British multinational miner Anglo American has agreed to sell its Australian steelmaking coal portfolio to Dhilmar Ltd. for a cash consideration of up to US$3.875 billion (A$5.8 billion).
The deal comprises an upfront cash payment of US$2.3 billion upon completion, alongside a price-linked earnout mechanism structured to deliver up to an additional US$1.575 billion.
Anglo American confirmed the cash proceeds will be prioritised towards reducing its net debt ahead of its merger with Canadian company Teck Resources.
The portfolio on the block includes majority stakes in several premier Queensland operations, notably an 88 per cent interest in the Moranbah North and Grosvenor joint ventures, a 70 per cent stake in Capcoal, and a 51 per cent share in the Dawson joint ventures.
“Our agreement for Dhilmar to acquire our steelmaking coal business in Australia is testament to the high quality of these assets and our people,” said Anglo American CEO Duncan Wanblad.
“This agreement represents another major step in the simplification of our portfolio ahead of completing our merger with Teck.
“Through this transaction, we will complete our exit from steelmaking coal, delivering aggregate cash proceeds of up to US$4.9 billion, given the prior completion of the sale of our interest in the Jellinbah mine for approximately US$1 billion.”

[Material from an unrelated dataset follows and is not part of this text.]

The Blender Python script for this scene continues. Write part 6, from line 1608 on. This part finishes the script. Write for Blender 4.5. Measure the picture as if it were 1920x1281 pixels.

The transaction remains subject to customary competition and regulatory clearances, alongside existing pre-emption arrangements, with completion targeted for the first quarter of 2027.
In parallel to the Dhilmar deal, Anglo American is actively pursuing arbitration against Peabody regarding a failed November 2024 deal for the same portfolio.
Anglo American stated it remains highly confident that an operational incident at Moranbah North, which Peabody cited to terminate the prior contract, did not legally constitute a Material Adverse Change.